この未延伸フィルムを120℃に予熱し、更に低速、高速のロール間で14mm上方より900℃の表面温度の赤外線ヒーターにて加熱して縦方向に5.0倍に延伸し、急冷し、続いてステンターに供給し、150℃にて横方向に4.5倍延伸した。更に引き続いて225℃で3秒間熱固定し、厚み4.5μmの二軸配向ポリエステルフィルムを得た。そして、得られたフィルムの中心線平均粗さ(Ra)を、JIS−B601に準じて、(株)小坂研究所の触針式表面粗さ計(SURFCORDER SE,30C)を用いて以下の条件で測定した。
(a)触針先端半径:2μm
(b)測定圧力 :30mg
(c)カットオフ :0.08mm
(d)測定長 :8.0mm
(e)測定面 :得られたフィルムのキャスティングドラムと接していない側の表面
(f)測定方向 :フィルムの製膜方向
(g)データのまとめ方:同一試料について測定を6回繰り返し、最も大きい値を1つ除き、残り5つのデータの平均値を中心線平均粗さ(Ra)とした。このようにして得られた中心線平均粗さ(Ra)が小さいものほど表面平坦性に優れると判断した。
[実施例1]
2,6−ナフタレンジカルボン酸ジメチル100質量部とエチレングリコール50質量部との混合物に酢酸マンガン四水和物0.030質量部、酢酸ナトリウム三水和物0.056質量部を撹拌機、精留塔及びメタノール留出コンデンサーを設けた反応器に仕込み、150℃から245℃まで徐々に昇温しつつ、反応の結果生成するメタノールを反応器外に留出させながら、エステル交換反応を行った。
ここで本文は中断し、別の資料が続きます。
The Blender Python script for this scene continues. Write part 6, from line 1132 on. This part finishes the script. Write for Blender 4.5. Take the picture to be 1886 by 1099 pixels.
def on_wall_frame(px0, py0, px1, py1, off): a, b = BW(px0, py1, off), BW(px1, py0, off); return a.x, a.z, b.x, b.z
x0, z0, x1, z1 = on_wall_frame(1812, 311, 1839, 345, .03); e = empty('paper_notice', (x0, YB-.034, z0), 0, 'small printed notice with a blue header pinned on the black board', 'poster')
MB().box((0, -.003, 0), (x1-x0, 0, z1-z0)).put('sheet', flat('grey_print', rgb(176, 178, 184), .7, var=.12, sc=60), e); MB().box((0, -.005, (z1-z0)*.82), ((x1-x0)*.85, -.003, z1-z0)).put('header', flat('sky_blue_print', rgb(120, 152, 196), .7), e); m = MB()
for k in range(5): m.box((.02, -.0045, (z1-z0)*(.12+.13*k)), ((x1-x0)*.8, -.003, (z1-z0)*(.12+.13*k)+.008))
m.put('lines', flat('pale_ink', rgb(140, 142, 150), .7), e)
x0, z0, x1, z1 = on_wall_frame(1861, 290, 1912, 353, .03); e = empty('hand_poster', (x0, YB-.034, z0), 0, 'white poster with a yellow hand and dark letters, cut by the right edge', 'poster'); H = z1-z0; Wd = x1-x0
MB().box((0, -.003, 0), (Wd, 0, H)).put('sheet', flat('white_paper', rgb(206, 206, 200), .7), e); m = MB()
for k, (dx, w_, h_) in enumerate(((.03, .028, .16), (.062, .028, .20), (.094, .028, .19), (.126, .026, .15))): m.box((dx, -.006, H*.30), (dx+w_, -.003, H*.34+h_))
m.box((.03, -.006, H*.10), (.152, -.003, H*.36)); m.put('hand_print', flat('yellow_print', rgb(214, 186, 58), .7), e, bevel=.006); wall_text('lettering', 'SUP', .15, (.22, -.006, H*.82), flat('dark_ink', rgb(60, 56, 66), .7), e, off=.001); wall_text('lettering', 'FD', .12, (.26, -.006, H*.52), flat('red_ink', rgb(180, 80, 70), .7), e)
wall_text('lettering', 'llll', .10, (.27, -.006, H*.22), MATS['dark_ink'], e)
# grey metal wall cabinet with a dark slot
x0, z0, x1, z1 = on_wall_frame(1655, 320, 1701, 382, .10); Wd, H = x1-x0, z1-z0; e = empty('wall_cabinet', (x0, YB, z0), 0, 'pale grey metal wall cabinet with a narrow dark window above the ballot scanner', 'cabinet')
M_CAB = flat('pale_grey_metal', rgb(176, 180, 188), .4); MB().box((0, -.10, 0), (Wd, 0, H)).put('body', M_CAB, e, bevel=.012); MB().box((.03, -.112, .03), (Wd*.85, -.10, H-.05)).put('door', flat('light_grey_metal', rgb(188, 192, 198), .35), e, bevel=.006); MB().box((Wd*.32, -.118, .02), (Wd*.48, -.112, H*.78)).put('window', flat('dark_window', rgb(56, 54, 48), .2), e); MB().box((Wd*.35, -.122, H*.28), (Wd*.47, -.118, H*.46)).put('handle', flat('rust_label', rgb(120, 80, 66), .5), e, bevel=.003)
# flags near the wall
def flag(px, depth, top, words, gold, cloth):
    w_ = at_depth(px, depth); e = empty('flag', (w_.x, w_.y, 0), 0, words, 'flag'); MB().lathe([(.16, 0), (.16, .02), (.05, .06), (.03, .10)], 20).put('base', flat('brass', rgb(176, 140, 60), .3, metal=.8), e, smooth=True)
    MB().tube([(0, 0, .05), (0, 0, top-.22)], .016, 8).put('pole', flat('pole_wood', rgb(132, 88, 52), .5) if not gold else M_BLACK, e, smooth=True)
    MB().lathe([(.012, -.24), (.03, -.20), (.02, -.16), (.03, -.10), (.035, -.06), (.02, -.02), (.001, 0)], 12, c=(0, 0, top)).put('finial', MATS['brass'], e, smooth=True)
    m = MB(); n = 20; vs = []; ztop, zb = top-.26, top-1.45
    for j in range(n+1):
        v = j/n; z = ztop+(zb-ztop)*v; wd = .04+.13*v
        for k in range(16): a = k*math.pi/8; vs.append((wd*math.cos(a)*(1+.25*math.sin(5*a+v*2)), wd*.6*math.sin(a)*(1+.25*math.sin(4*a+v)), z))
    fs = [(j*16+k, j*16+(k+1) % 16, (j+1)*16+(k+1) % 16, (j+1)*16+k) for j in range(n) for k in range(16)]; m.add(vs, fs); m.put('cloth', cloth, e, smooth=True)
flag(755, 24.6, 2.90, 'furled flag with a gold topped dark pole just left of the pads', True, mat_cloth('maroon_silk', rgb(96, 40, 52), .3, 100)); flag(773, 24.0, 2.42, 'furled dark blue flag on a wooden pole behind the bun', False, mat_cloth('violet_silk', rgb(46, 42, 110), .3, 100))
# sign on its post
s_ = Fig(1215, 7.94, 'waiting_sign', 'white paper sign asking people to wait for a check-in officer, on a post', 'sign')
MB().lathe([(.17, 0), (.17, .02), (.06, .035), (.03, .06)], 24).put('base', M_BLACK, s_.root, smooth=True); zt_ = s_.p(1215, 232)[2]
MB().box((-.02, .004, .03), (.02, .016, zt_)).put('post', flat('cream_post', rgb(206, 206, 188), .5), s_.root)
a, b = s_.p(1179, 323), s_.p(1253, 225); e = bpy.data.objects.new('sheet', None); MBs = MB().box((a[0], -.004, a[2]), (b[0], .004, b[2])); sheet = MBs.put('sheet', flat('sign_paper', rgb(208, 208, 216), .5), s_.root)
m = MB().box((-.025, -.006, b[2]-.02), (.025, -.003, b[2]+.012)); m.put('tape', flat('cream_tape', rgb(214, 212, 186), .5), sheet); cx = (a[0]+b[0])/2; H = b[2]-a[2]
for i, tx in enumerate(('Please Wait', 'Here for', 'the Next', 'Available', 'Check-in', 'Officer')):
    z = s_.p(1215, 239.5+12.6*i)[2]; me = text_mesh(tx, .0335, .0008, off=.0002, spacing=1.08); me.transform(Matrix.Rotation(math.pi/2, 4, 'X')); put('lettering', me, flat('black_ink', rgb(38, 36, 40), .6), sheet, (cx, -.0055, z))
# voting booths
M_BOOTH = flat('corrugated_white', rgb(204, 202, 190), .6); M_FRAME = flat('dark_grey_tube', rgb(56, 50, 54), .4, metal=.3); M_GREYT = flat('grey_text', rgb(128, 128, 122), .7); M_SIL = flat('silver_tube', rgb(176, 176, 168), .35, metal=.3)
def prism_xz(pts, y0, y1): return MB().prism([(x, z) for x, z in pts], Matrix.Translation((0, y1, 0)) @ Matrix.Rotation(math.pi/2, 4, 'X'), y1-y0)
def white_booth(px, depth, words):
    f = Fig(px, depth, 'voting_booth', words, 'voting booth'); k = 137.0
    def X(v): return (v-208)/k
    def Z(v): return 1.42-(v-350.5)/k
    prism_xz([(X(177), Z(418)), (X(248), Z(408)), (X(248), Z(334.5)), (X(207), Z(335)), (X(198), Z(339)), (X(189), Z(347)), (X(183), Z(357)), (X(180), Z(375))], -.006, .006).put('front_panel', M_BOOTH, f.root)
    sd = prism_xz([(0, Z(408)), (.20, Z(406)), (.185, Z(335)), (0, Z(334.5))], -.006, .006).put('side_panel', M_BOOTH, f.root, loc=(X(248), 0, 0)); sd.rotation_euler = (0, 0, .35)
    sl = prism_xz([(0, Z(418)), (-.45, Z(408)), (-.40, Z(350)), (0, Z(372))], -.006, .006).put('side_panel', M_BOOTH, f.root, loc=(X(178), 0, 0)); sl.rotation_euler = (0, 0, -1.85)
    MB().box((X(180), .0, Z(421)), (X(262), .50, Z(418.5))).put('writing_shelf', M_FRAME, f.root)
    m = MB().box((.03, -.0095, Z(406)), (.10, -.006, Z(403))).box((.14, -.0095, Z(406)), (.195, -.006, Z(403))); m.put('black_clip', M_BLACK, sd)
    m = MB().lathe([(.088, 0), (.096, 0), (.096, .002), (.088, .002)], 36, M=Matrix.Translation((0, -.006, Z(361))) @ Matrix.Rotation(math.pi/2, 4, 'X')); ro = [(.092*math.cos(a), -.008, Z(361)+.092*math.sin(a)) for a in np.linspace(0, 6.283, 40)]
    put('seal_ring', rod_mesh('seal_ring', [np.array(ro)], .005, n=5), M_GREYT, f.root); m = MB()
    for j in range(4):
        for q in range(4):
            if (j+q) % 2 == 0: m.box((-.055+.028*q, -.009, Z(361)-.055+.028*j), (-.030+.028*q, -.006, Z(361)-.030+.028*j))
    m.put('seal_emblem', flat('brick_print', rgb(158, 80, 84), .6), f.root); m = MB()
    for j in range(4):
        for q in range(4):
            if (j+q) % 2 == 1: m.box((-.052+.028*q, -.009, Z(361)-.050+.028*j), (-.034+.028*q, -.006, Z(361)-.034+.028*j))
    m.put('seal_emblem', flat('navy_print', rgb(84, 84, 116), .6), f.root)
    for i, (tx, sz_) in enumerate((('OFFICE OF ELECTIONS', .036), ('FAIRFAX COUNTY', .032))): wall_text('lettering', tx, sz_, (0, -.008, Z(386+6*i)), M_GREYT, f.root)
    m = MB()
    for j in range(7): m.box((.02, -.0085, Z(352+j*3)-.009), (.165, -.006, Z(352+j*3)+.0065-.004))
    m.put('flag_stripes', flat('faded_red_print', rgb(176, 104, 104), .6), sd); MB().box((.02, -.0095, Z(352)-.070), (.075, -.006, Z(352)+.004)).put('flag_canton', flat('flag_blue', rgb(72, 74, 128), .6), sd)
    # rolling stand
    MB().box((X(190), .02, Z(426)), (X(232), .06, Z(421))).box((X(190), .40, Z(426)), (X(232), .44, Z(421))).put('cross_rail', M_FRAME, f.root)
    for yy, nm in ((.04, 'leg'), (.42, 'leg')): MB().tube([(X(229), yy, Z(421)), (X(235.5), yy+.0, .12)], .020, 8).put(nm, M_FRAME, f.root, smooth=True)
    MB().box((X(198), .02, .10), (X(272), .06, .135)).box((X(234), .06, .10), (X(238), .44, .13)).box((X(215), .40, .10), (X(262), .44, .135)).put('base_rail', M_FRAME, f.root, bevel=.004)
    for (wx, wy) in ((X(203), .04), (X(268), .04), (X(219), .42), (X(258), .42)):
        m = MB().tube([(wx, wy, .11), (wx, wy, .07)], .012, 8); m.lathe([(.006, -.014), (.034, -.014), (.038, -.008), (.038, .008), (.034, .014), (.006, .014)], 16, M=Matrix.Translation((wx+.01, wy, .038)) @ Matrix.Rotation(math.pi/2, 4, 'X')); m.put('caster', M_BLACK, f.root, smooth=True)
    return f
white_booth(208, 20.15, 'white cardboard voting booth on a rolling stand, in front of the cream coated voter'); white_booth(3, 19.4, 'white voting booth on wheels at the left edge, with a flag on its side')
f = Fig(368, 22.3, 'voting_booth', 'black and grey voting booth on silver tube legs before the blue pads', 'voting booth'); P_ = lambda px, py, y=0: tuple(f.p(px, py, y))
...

その後、表1に示すカーボンナノチューブをエチレングリコール中に分散させ、カーボンナノチューブの含有量が、1重量%のエチレングリコールスラリーを用意した。そして、このエチレングリコールスラリーを、ポリエチレンナフタレート組成物中のカーボンナノチューブの含有量が0.005重量%となるように反応器に添加し、エステル交換反応を終了させた。その後、反応生成物に三酸化二アンチモン0.024質量部を添加して、撹拌装置、窒素導入口、減圧口及び蒸留装置を備えた反応容器に移し、305℃まで昇温させ、30Pa以下の高真空で縮合重合反応を行い、固有粘度0.62dl/gであるポリエチレンナフタレート組成物を得た。さらに常法に従いチップ化した。
得られたポリエチレンナフタレート組成物の特性およびフィルムにしたときの表面粗さを表1に示す。
[実施例2および比較例2、6、7
ポリエチレンナフタレート組成物に含有させるカーボンナノチューブの含有量または種類を表1に示すとおり変更した以外は、実施例1と同様な操作に実施した。
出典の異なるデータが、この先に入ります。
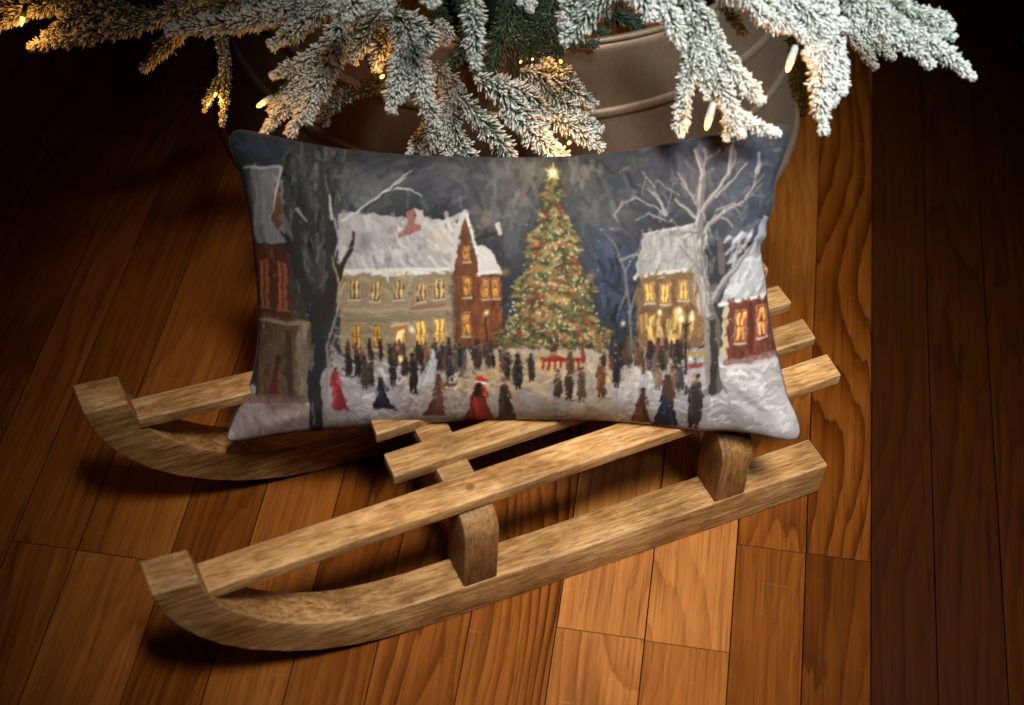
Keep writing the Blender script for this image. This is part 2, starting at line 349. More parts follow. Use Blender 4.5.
    for pts in ([(630,178),(640,186)],[(626,172),(634,184)],[(672,158),(675,176)],[(664,212),(672,206)]): P.stroke(pts, 5, 2, (34,38,54), .8)
    P.stroke([(618,250),(640,244),(664,232),(684,222)], 3, 2, (134,132,132), .7)
    def twig(x, y, an, ln, w, dep):
        pts = [(x, y)]
        for k in range(3): an += N()*.28; x += math.cos(an)*ln/3; y -= math.sin(an)*ln/3; pts.append((x, y))
        g = U(.75, 1.15); P.stroke(pts, w, w*.55, np.array([100,99,100])*g, .7)
        if w > 1: P.stroke([(a-.4, b) for a, b in pts], w*.4, w*.3, np.array([160,158,158])*g, .55)
        if dep:
            for k in range(2): twig(*pts[1+k], an+U(.35, .9)*(1 if U() < .5 else -1), ln*U(.55, .8), w*.6, dep-1)
    for a in [(697,200,1.9,30,2,2),(700,172,1.3,26,1.8,2),(726,170,.9,24,1.7,2),(742,196,.7,24,1.7,2),(676,190,2.5,24,1.6,2),(712,206,.6,30,2,2),(690,244,2.5,22,1.8,2),(740,254,.5,22,2,2),(752,176,1.2,20,1.5,1),(694,226,2.3,28,2,2),(655,192,2.4,20,1.5,2),(640,190,1.6,18,1.3,1),(664,206,2.0,24,1.6,2)]: twig(*a)
    # street lamps
    P.stroke([(682,364),(682,312)], 2.2, 2, (30,30,34)); P.stroke([(677,313),(682,318),(687,313)], 1.4, 1.4, (30,30,34)); P.stroke([(682,316),(682,302)], 1.6, 1, (30,30,34))
    for x, y in ((676.5,309),(687,308)): P.blob(x, y, 5, 6, (238,202,120), .5); P.blob(x, y, 2.2, 3, (255,246,210), 1)
    P.blob(656, 302, 3, 3, (252,236,190), .9); P.blob(674, 300, 3, 3, (252,240,206), .9)
    P.stroke([(488,338),(488,304)], 2, 1.6, (34,34,38)); P.blob(488, 301, 2.6, 3.4, (246,226,170), .9); P.stroke([(620,352),(620,314)], 2, 1.6, (40,40,44)); P.blob(620, 312, 2.4, 3.2, (206,206,200), .9)
    # strollers
    def walker(x, y0, y1, w, c, hat=None, skirt=1.0, lean=0):
        x += N()*1.3; w *= U(.85, 1.15); y0 += N()*1.2; lean += N()*1.2; h = y1-y0; c = np.array(c, float)
        P.stroke([(x+lean, y1+.5), (x+lean+w*.9, y1+1.2)], 2.5, 1.2, (104,98,104), .45)
        if skirt < 1.2:
            for sx in (-.18, .2): P.stroke([(x+sx*w, y1-h*.22), (x+sx*w, y1)], w*.26, w*.2, c*.55)
            P.stroke([(x, y0+h*.2), (x+.2, y0+h*.45), (x+.3, y0+h*.8)], w*.62, w*.9, c)
        else:
            P.stroke([(x, y0+h*.2), (x-.1*w, y0+h*.45)], w*.5, w*.6, c)
            P.poly([(x-w*.28, y0+h*.42), (x+w*.28, y0+h*.42), (x+w*.62*skirt+lean, y1), (x-w*.62*skirt+lean, y1)], c*.9, 1, .6)
            for k in range(3): P.stroke([(x+N()*w*.1, y0+h*.5), (x+N()*w*.3, y1-1)], 1.2, 1.6, c*U(1.15, 1.7)+6, .5)
        P.stroke([(x-w*.2, y0+h*.26), (x-w*.42, y0+h*.48)], w*.22, w*.18, c*.8); P.stroke([(x+w*.22, y0+h*.26), (x+w*.46, y0+h*.42)], w*.22, w*.18, c*1.25+5)
        P.blob(x, y0+h*.1, max(w*.22, 1.1), max(h*.085, 1.2), (150,112,88) if U() < .5 else (52,36,32), 1)
        P.stroke([(x-w*.1, y0+h*.05), (x+w*.1, y0+h*.04)], max(h*.08, 1.3), max(h*.07, 1.2), hat if hat is not None else c*.7, .9)
        P.stroke([(x-w*.25, y0+h*.3), (x-w*.22, y0+h*.75)], w*.14, w*.12, c*1.7+14, .45)
    for k in range(34):
        x = U(352, 505) if k < 25 else U(600, 680); y = U(326, 342); walker(x, y, y+U(16, 22), U(5, 7), [(46,34,30),(36,36,46),(72,48,36),(98,56,44),(56,50,44)][k % 5])
    for a in [(354,340,366,7,(40,32,34)),(361,338,366,8,(36,30,30)),(366,345,378,9,(62,52,40)),(375,346,376,8,(54,44,36)),(395,334,374,9,(38,32,32)),(414,341,382,9,(34,28,30)),(428,330,358,7,(122,70,52)),(451,326,350,6,(64,42,34)),
              (452,336,368,8,(38,40,52)),(463,341,365,7,(98,78,70)),(477,328,357,8,(32,36,54)),(489,328,354,8,(54,38,32)),(443,336,360,6,(46,40,44)),(508,340,368,8,(38,36,40)),(519,342,378,9,(36,34,34)),(532,342,370,8,(42,40,42)),
              (568,338,362,8,(78,58,42)),(555,358,388,9,(60,48,34)),(567,360,390,9,(54,40,30)),(582,354,392,9,(78,64,44)),(599,345,388,10,(96,58,34)),(613,344,376,8,(48,46,50)),(609,322,345,6,(36,40,54)),(627,320,352,7,(86,62,48)),(636,318,354,9,(98,78,68)),
              (655,328,346,6,(88,60,58)),(662,326,346,7,(60,44,40)),(668,330,348,6,(50,42,42)),(595,318,340,6,(120,88,50)),(581,334,350,5,(128,44,36))]:
        walker(*a)
    for k in range(46):
        x = float(r.choice([402, 432, 455, 470, 497, 612, 640, 664]))+N()*9; y = 330+abs(N())*7; walker(x, y, y+U(17, 25), U(4.5, 7.5), np.array([(40,32,30),(34,34,42),(58,42,34),(86,58,46),(48,44,40),(100,84,76)][k % 6])*U(.8, 1.1))
    for k in range(6): P.stroke([(421+k*3,376-k*1.5),(432+k*1.3,352),(436,338)], 4, 2, np.array([176,178,186])*U(.85, 1.1), .7)
    walker(341, 354, 402, 12, (140,40,48), (176,160,160), 1.3, 4); walker(383, 366, 401, 12, (30,32,48), (44,40,42), 1.5); walker(441, 358, 410, 13, (92,56,50), (150,140,140), 1.5, -4)
    P.stroke([(446,374),(457,372)], 4, 3, (104,66,56))
    walker(480, 364, 419, 16, (134,38,26), (196,38,34), 1.5, -2); P.stroke([(478,371),(487,372)], 3, 3, (226,222,220)); P.stroke([(480,367),(488,369)], 3.5, 3, (196,36,32))
    P.stroke([(480,374),(478,384)], 6, 7, (36,24,22)); walker(503, 366, 419, 15, (52,40,32), (98,84,74), 1.35, 1)
    walker(641, 376, 419, 12, (74,46,38), (48,34,32), 1.3); P.stroke([(636,400),(636,417)], 5, 7, (112,62,34), .8); walker(667, 352, 384, 10, (112,84,74), (142,104,90)); walker(675, 350, 380, 10, (60,58,58)); walker(656, 352, 380, 9, (118,96,84), (136,100,84))
    walker(666, 364, 423, 17, (36,40,58), (54,38,34), 1.4); P.stroke([(664,374),(668,392)], 10, 8, (74,50,40)); walker(693, 364, 424, 15, (44,42,42), (38,32,32), 1.15); P.stroke([(690,382),(682,384),(682,378)], 4, 3, (66,62,60)); P.blob(690, 369, 2.4, 3, (196,160,140), .9)
    walker(691, 346, 358, 5, (96,90,92)); P.stroke([(686,356),(697,356)], 5, 5, (128,40,36), .8)
    for x in (555, 569): P.stroke([(x,392),(x-1,408)], 7, 6, (112,108,122), .4)
    # closing touches of thick paint
    P.repaint(1500, 335, 322, 700, 424, 2, 5.5, 1.1, 2.4, .13, .6)
    P.repaint(260, 500, 175, 608, 338, 2, 5, 1.2, 2.2, .12, .5)
    P.repaint(2600, 224, 124, 804, 446, 2, 5, .9, 1.8, .10, .55)
    for k in range(110): P.blob(U(255, 775), U(215, 420), .8, .8, (216,214,216), .7)
    a = P.a     # thick paint melts together a little
    for ax_ in (0, 1): a = .5*a+.25*np.roll(a, 1, ax_)+.25*np.roll(a, -1, ax_)
    yy, xx = np.mgrid[0:PH*PS, 0:PW*PS].astype(np.float32)     # brush drag loosens every contour
    nz = [r.normal(size=(PH*PS, PW*PS)).astype(np.float32) for _ in range(2)]
    for k in (1, 2, 3, 4, 5): nz = [sum(np.roll(np.roll(n_, i*k, 0), j*k, 1) for i in (-1, 0, 1) for j in (-1, 0, 1))/9 for n_ in nz]
    ox, oy = (n_/n_.std()*.9 for n_ in nz)
    a = a[np.clip(yy+oy*1.3, 0, PH*PS-1).astype(int), np.clip(xx+ox, 0, PW*PS-1).astype(int)]
    a = .6*a+.1*(np.roll(a, 1, 0)+np.roll(a, -1, 0)+np.roll(a, 1, 1)+np.roll(a, -1, 1))
    g = a.mean(2, keepdims=True)
    return (g+(a-g)*.86)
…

得られたポリエチレンナフタレート組成物の特性およびフィルムにしたときの表面粗さを表1に示す。
[比較例1]
実施例1において、カーボンナノチューブを添加しなかったこと以外は実施例1と同様に実施した。得られたポリエチレンナフタレート組成物の特性およびフィルムにしたときの表面粗さを表1に示す。
[比較例3〜5]
カーボンナノチューブの代わりに、表1に示す添加剤を使用した以外は実施例1と同様な操作を繰り返した。結果を表1に示す。得られたポリエチレンナフタレート組成物の特性およびフィルムにしたときの表面粗さを表1に示す。
Figure 0005623758
本発明によれば、ポリエチレンナフタレート組成物に表面の平坦性などを損なうことなく、高い結晶性を具備させることができ、結果として得られる成形品に機械的強度、耐熱性、寸法安定性、ガスバリア性などの特性を高度に具備させることができ、繊維、フィルム、ボトルなどの成形品の材料として好適に利用できる。

Claims (4)

  1. 繰り返し単位のモル数を基準として90モル%以上がエチレンナフタレートであるポリエチレンナフタレートに、直径(D)が0.001〜0.1μm、長さ(L)が0.1〜10μm、アスペクト比(L/D)が10〜500であるカーボンナノチューブを、組成物の重量を基準として、0.001〜0.005重量%の範囲で含有することを特徴とするポリエチレンナフタレート組成物。
  2. 昇温結晶化時および降温結晶化時の発熱ピークのエネルギーが、それぞれ20J/g以上である請求項1に記載のポリエチレンナフタレート組成物。
  3. 請求項1または2に記載のポリエチレンナフタレート組成物からなる成形品。
  4. 請求項1または2に記載のポリエチレンナフタレート組成物からなるフィルム。